__GOAL OF THE EXERCISE__. Exactly as written, please set down all of the entries again, with no pictures.

__SUPPLIED INFORMATION__.
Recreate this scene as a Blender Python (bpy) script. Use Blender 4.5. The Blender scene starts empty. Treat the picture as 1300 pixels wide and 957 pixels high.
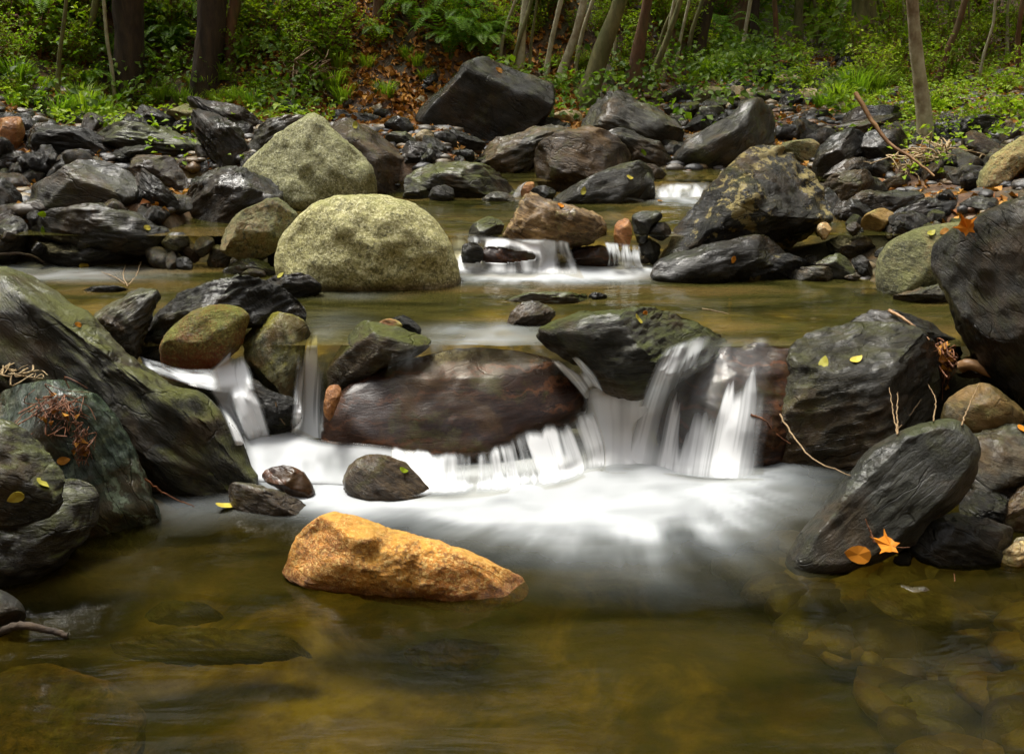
import bpy, math, random
import numpy as np
from mathutils import Vector
random.seed(7); RNG = np.random.default_rng(7)
D = bpy.data
scene = bpy.context.scene
COL = scene.collection
rad = math.radians

# ------------------------------------------------------------------ camera
F, PITCH, H = 1264.0, rad(17.3), 1.6          # focal length in photo pixels, tilt, eye height over the lower pool
SP, CP = math.sin(PITCH), math.cos(PITCH)
cam = D.cameras.new('camera'); camo = D.objects.new('camera', cam); COL.objects.link(camo)
camo.location = (0, 0, H); camo.rotation_euler = (rad(90) - PITCH, 0, 0)
cam.sensor_width = 36; cam.lens = 36 * F / 1300; cam.shift_y = -(478.5 - 434) / 1300
cam.clip_start = 0.05; cam.clip_end = 500
scene.camera = camo

def ray(px, py):
    a = (np.asarray(px, float) - 650) / F; b = (434 - np.asarray(py, float)) / F
    return a, CP + b * SP, -SP + b * CP       # x, y, z for unit forward
def on_z(px, py, z):
    dx, dy, dz = ray(px, py); t = (z - H) / dz
    return np.array([dx * t, dy * t, z + 0 * t])
def on_y(px, py, y):
    dx, dy, dz = ray(px, py); t = y / dy
    return np.array([dx * t, y + 0 * t, H + dz * t])

# ------------------------------------------------------------------ noise
def _h(ix, iy, iz, s):
    n = (ix.astype(np.int64) * 374761393 + iy.astype(np.int64) * 668265263 + iz.astype(np.int64) * 2147483647 + s * 1274126177) & 0xffffffff
    n = ((n ^ (n >> 13)) * 1274126177) & 0xffffffff
    n = ((n ^ (n >> 16)) * 2246822519) & 0xffffffff
    return ((n ^ (n >> 15)) & 0xffffff) / float(0xffffff) * 2 - 1
def vnoise(p, s=0):
    p = np.asarray(p, float); i = np.floor(p).astype(np.int64); f = p - i; f = f * f * f * (f * (f * 6 - 15) + 10)
    r = 0
    for a in (0, 1):
        wx = f[..., 0] if a else 1 - f[..., 0]
        for b in (0, 1):
            wy = f[..., 1] if b else 1 - f[..., 1]
            for c in (0, 1):
                wz = f[..., 2] if c else 1 - f[..., 2]
                r = r + wx * wy * wz * _h(i[..., 0] + a, i[..., 1] + b, i[..., 2] + c, s)
    return r
def fbm(p, s=0, o=4, g=.5, l=2.03):
    p = np.asarray(p, float); r = 0; a = 1
    for k in range(o):
        r = r + a * vnoise(p + k * 17.3, s + k); a *= g; p = p * l
    return r
def ss(a, b, x):
    t = np.clip((x - a) / (b - a), 0, 1); return t * t * (3 - 2 * t)

# ------------------------------------------------------------------ object helpers
def mesh(name, V, Fc, mat=None, smooth=True, attrs=None):
    V = np.asarray(V, np.float32); me = D.meshes.new(name)
    if isinstance(Fc, np.ndarray):
        k = Fc.shape[1]; n = len(Fc)
        me.vertices.add(len(V)); me.vertices.foreach_set('co', V.ravel())
        me.loops.add(n * k); me.loops.foreach_set('vertex_index', Fc.astype(np.int32).ravel())
        me.polygons.add(n); me.polygons.foreach_set('loop_start', np.arange(n, dtype=np.int32) * k)
        me.polygons.foreach_set('loop_total', np.full(n, k, np.int32))
        me.update(calc_edges=True); me.validate()
    else:
        me.from_pydata([tuple(v) for v in V], [], Fc)
    if smooth: me.polygons.foreach_set('use_smooth', np.ones(len(me.polygons), bool))
    for k, v in (attrs or {}).items():
        at = me.attributes.new(k, 'FLOAT', 'POINT'); at.data.foreach_set('value', np.asarray(v, np.float32))
    if mat: me.materials.append(mat)
    return me
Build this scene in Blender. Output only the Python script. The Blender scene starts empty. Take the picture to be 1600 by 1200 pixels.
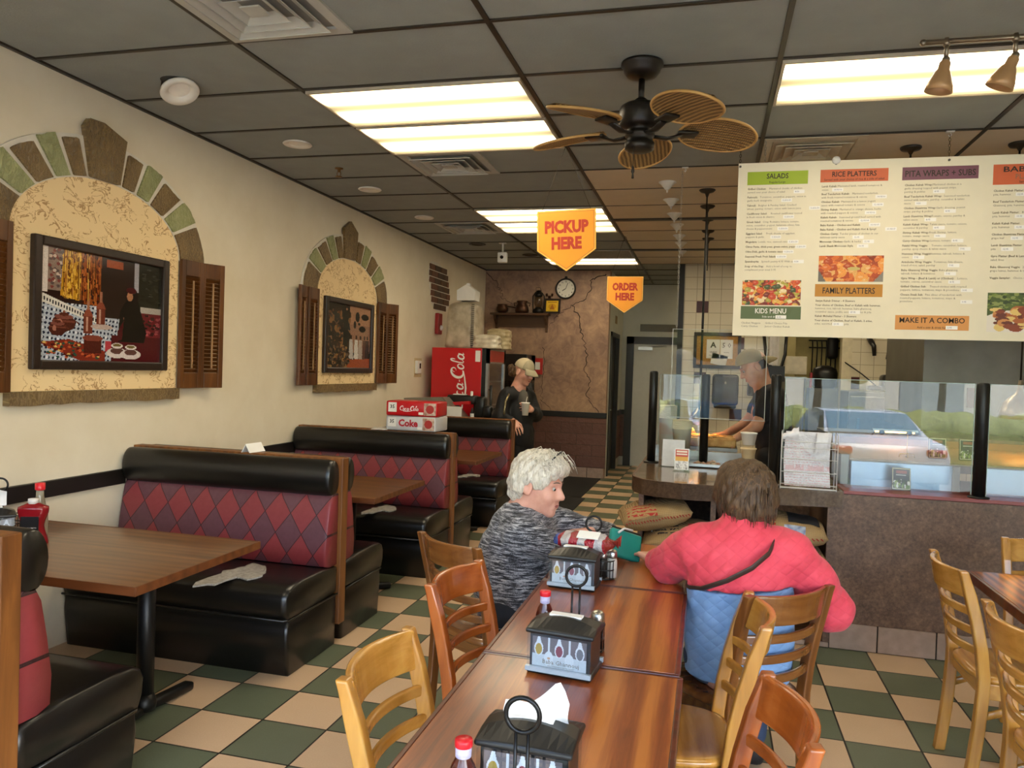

__ANSWER TO THIS PROBLEM__.
Recreate this scene as a Blender Python (bpy) script. Use Blender 4.5. The Blender scene starts empty. Treat the picture as 1300 pixels wide and 957 pixels high.
import bpy, math, random
import numpy as np
from mathutils import Vector
random.seed(7); RNG = np.random.default_rng(7)
D = bpy.data
scene = bpy.context.scene
COL = scene.collection
rad = math.radians

# ------------------------------------------------------------------ camera
F, PITCH, H = 1264.0, rad(17.3), 1.6          # focal length in photo pixels, tilt, eye height over the lower pool
SP, CP = math.sin(PITCH), math.cos(PITCH)
cam = D.cameras.new('camera'); camo = D.objects.new('camera', cam); COL.objects.link(camo)
camo.location = (0, 0, H); camo.rotation_euler = (rad(90) - PITCH, 0, 0)
cam.sensor_width = 36; cam.lens = 36 * F / 1300; cam.shift_y = -(478.5 - 434) / 1300
cam.clip_start = 0.05; cam.clip_end = 500
scene.camera = camo

def ray(px, py):
    a = (np.asarray(px, float) - 650) / F; b = (434 - np.asarray(py, float)) / F
    return a, CP + b * SP, -SP + b * CP       # x, y, z for unit forward
def on_z(px, py, z):
    dx, dy, dz = ray(px, py); t = (z - H) / dz
    return np.array([dx * t, dy * t, z + 0 * t])
def on_y(px, py, y):
    dx, dy, dz = ray(px, py); t = y / dy
    return np.array([dx * t, y + 0 * t, H + dz * t])

# ------------------------------------------------------------------ noise
def _h(ix, iy, iz, s):
    n = (ix.astype(np.int64) * 374761393 + iy.astype(np.int64) * 668265263 + iz.astype(np.int64) * 2147483647 + s * 1274126177) & 0xffffffff
    n = ((n ^ (n >> 13)) * 1274126177) & 0xffffffff
    n = ((n ^ (n >> 16)) * 2246822519) & 0xffffffff
    return ((n ^ (n >> 15)) & 0xffffff) / float(0xffffff) * 2 - 1
def vnoise(p, s=0):
    p = np.asarray(p, float); i = np.floor(p).astype(np.int64); f = p - i; f = f * f * f * (f * (f * 6 - 15) + 10)
    r = 0
    for a in (0, 1):
        wx = f[..., 0] if a else 1 - f[..., 0]
        for b in (0, 1):
            wy = f[..., 1] if b else 1 - f[..., 1]
            for c in (0, 1):
                wz = f[..., 2] if c else 1 - f[..., 2]
                r = r + wx * wy * wz * _h(i[..., 0] + a, i[..., 1] + b, i[..., 2] + c, s)
    return r
def fbm(p, s=0, o=4, g=.5, l=2.03):
    p = np.asarray(p, float); r = 0; a = 1
    for k in range(o):
        r = r + a * vnoise(p + k * 17.3, s + k); a *= g; p = p * l
    return r
def ss(a, b, x):
    t = np.clip((x - a) / (b - a), 0, 1); return t * t * (3 - 2 * t)

# ------------------------------------------------------------------ object helpers
def mesh(name, V, Fc, mat=None, smooth=True, attrs=None):
    V = np.asarray(V, np.float32); me = D.meshes.new(name)
    if isinstance(Fc, np.ndarray):
        k = Fc.shape[1]; n = len(Fc)
        me.vertices.add(len(V)); me.vertices.foreach_set('co', V.ravel())
        me.loops.add(n * k); me.loops.foreach_set('vertex_index', Fc.astype(np.int32).ravel())
        me.polygons.add(n); me.polygons.foreach_set('loop_start', np.arange(n, dtype=np.int32) * k)
        me.polygons.foreach_set('loop_total', np.full(n, k, np.int32))
        me.update(calc_edges=True); me.validate()
    else:
        me.from_pydata([tuple(v) for v in V], [], Fc)
    if smooth: me.polygons.foreach_set('use_smooth', np.ones(len(me.polygons), bool))
    for k, v in (attrs or {}).items():
        at = me.attributes.new(k, 'FLOAT', 'POINT'); at.data.foreach_set('value', np.asarray(v, np.float32))
    if mat: me.materials.append(mat)
    return me
Build this scene in Blender. Output only the Python script. The Blender scene starts empty. Take the picture to be 1600 by 1200 pixels.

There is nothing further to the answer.